4 В своих замечательных «эпиграммах Баратынский постоянно переступал обычные пределы этого жанра. Наряду с размышлением, обобщением в его эпиграммы проникает психологизм. Напомню хотя бы эпиграмму: «Сердечным нежным языком Я искушал ее сначала...»


Так, «Признание» — не моментальный разрез элегического состояния души, но история чувства, прослеженного в его перипетиях, как в предельно сокращенном аналитическом романе (в 20-х годах XIX векаобразцом такого романа был «Адольф» Бенжамена Констана).
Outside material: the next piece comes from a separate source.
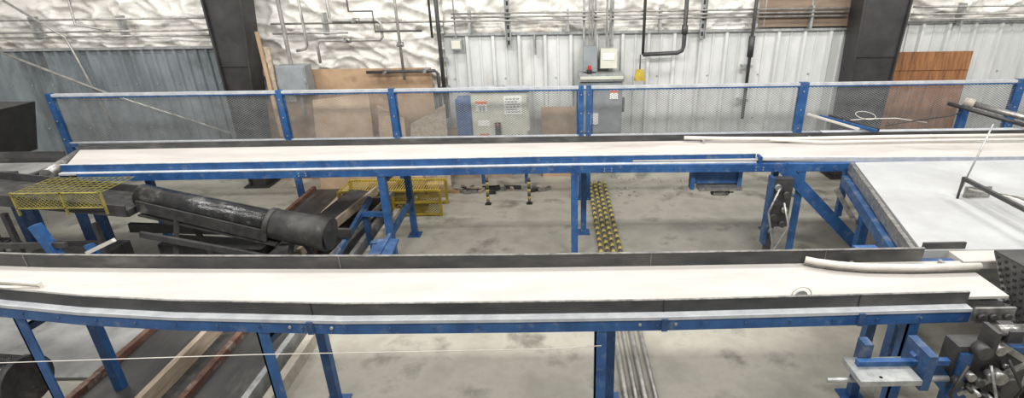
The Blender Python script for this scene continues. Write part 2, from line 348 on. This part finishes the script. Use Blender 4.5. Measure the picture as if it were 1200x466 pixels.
for x in (2.0,3.5,5.2): b.box(x-.015,x+.015,6.9,7.04,ZB,ZB+.05,STEEL)
b.done()
b=B('cross_transfer_belt')
b.hexa([(2.98,3.78,ZB-.06),(6.9,3.78,ZB-.06),(6.9,6.0,ZB-.06),(3.6,6.0,ZB-.06),(2.98,3.78,ZB+.012),(6.9,3.78,ZB+.012),(6.9,6.0,ZB+.012),(3.6,6.0,ZB+.012)],XBELT)
b.box(3.2,6.9,3.6,3.78,ZB-.06,ZB+.006,BELT)
b.beam((2.93,3.8,ZB-.05),(3.56,6.0,ZB-.05),.04,.13,CHROME); b.beam((2.9,3.8,ZB-.2),(3.5,5.95,ZB-.2),.08,.12,DBLUE)
for x,y in ((3.2,4.1),(3.75,5.8),(5.8,4.2),(5.8,5.7)): b.box(x-.05,x+.05,y-.05,y+.05,0,ZB-.06,BLUE)
b.box(3.0,3.35,3.80,3.82,ZB,ZB+.07,GUARD)
b.beam((2.55,4.0,ZB-.35),(3.2,4.1,ZB-.35),.08,.1,DBLUE); b.box(2.6,2.8,3.85,4.1,ZB-.35,ZB-.1,BLUE)
b.done()
b=B('leaning_flat_bar'); b.beam((3.38,5.9,1.1),(4.1,5.7,.02),.01,.06,CHROME,up=(1,0,0)); b.done()
# ---------------------------------------------------------------- near conveyor
b=B('near_belt_conveyor')
X=[-6.2,-5.2,-4.18,-3.49,-2.76,-1.52,-.33,.78,2.0,2.72,2.88,3.18]
RP=[(-6.2,3.95),(-4.6,3.76),(-3.2,3.69),(-1.74,3.64),(0,3.615),(4.3,3.63)]
FP=[(-6.2,3.83),(-5.2,3.57),(-4.18,3.36),(-3.49,3.245),(-2.76,3.165),(-1.52,3.09),(-.33,3.08),(.78,3.08),(2.72,3.12),(4.3,3.14)]
R=[(x,interp(RP,x)) for x in X]; Fm=[(x,interp(FP,x)) for x in X]
b.slab(Fm,R,ZB-.02,ZB,BELT); b.slab([(x,y+.03) for x,y in Fm],[(x,y-.03) for x,y in R],ZB-.1,ZB-.06,STEEL)
Rg=[p for p in R if p[0]<3.0]
b.off(Rg,0,.015,ZB-.05,ZB+.115,GUARD); b.off(R,.015,.08,ZB-.19,ZB-.02,DBLUE); b.off(Rg,-.004,.018,ZB+.115,ZB+.12,CHROME)
Fg=[p for p in Fm if p[0]<3.0]
b.slab(Fg,Rg,ZB-.18,ZB-.17,BLACK)
b.off(Fg,-.012,0,ZB-.05,ZB+.045,GUARD); b.off(Fg,-.014,.004,ZB+.045,ZB+.049,CHROME)
b.off(Fg,-.07,-.012,ZB-.06,ZB-.05,DUST); b.off(Fg,-.075,-.07,ZB-.075,ZB-.05,DUST)
b.off(Fg,-.07,-.01,ZB-.072,ZB-.06,BLUE); b.off(Fg,-.07,-.01,ZB-.165,ZB-.153,BLUE); b.off(Fg,-.07,-.058,ZB-.153,ZB-.072,BLUE)
b.cyl((2.98,3.16,ZB-.06),(2.98,3.6,ZB-.06),.045,CHROME,16); b.box(2.88,3.16,3.02,3.04,ZB-.15,ZB-.03,CHROME)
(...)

Прочтя «Признание», напечатанное в «Полярной звезде», Пушкин в январе 1824 года писал Александру Бестужеву: «Признание — совершенство. После него никогда не стану печатать своих элегий...» Пушкина, очевидно, поразило скрупулезное исследование обычной элегической ситуации. Есть связь между «Признанием» и пушкинской элегией 1826 года «Под небом голубым страны своей родной. . .».

У Баратынского:

Напрасно я себе на память приводил
И милый образ твой и прежние мечтанья:
Безжизненны мои воспоминанья...

У Пушкина:

Напрасно чувство возбуждал я:
Из равнодушных уст я слышал смерти весть
И равнодушно ей внимал я.

И даже пушкинскому «для бедной легковерной тени» предшествует у Баратынского —

Уж ты жила неверной тенью в ней.

Элегии Баратынского, особенно некоторые из них, методологически наиболее принципиальные, были дальнейшим и своеобразным развитием предпосылок школы «гармонической точности». Гармоническая точность поэтики устойчивых стилей была прежде всего лексической точностью; в каждом данном случае требовалось найти слово самой подходящей стилистической тональности. Малейший диссонанс нестерпимо резал слух. Изображаемые же состояния души оставались еще суммарными. Баратынский 20-х годов говорит пока языком классической элегии, но на другой глубине. Его точность граничит уже с точностью заново увиденных психологических реалий. Стих освобождается от эмоциональных синтаксических фигур — синтаксис Баратынского вообще не эмоциональный, но анализирующий и формулирующий.